The groups wrote; “…[t]he nation’s largest peacetime mobilization and very first responsibility under our Constitution requires substantial resources. An underfunded census would jeopardize the availability and validity of data used to make essential economic, political, and planning decisions in the nation’s private, public, and non-profit sectors over the next decade. To this end, we urge the House of Representatives to ensure a 2020 Census that is equally successful in all communities by supporting the proposed Census Bureau funding level in the FY 2020 CJS bill, and by working to enact a final bill by the start of the fiscal year.”

As the Census Bureau makes final preparations and begins rolling out massive operations this fall to start the decennial headcount, the national coalition of census experts and data consumers stressed the challenges ahead for a fair, complete and accurate count.
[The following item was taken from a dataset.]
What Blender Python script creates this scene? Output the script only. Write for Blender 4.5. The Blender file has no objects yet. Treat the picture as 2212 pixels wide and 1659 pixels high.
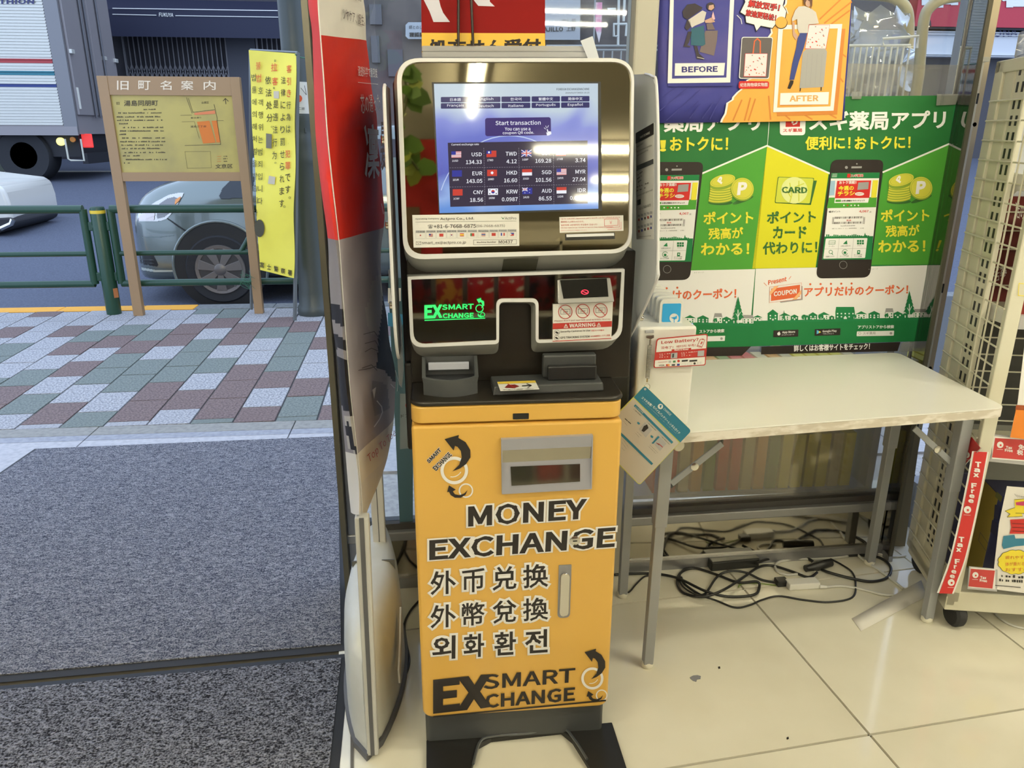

“…In eight months, the decennial census will be in full swing. By all accounts, the 2020 Census will be the largest, most difficult enumeration in our nation’s history. The U.S. population is increasingly diverse — geographically, culturally, and linguistically — with households becoming more complex, and a greater share of residents falling into “harder to reach” categories. Further complicating preparations and implementation, extreme natural disasters (e.g., hurricanes, tornadoes, wildfires, and flooding) will require modified, more costly census methods to ensure an accurate enumeration in recovering communities. In addition, the focus on Internet response will be challenging for communities without reliable broadband service and households lacking internet access or familiarity,” their letter stated.

The Commerce, Justice, Science and Related Agencies appropriations act, (H.R. 3055) allocates $8.45 billion for the Census Bureau, which includes $7.5 billion in dedicated funding for the 2020 Census. That closely reflects what stakeholders believe the Census Bureau needs to conduct a successful 2020 Census, enabling the agency to meet unique challenges facing the nation’s first “high-tech census.”

Stressing the critical timing of the House vote, the Census Project members emphasized, “…we urge you to support the robust funding level for the constitutionally required 2020 Census in the House Appropriations Committee bill. The Census Bureau has one chance to get the count right in all communities — there are no do-overs!”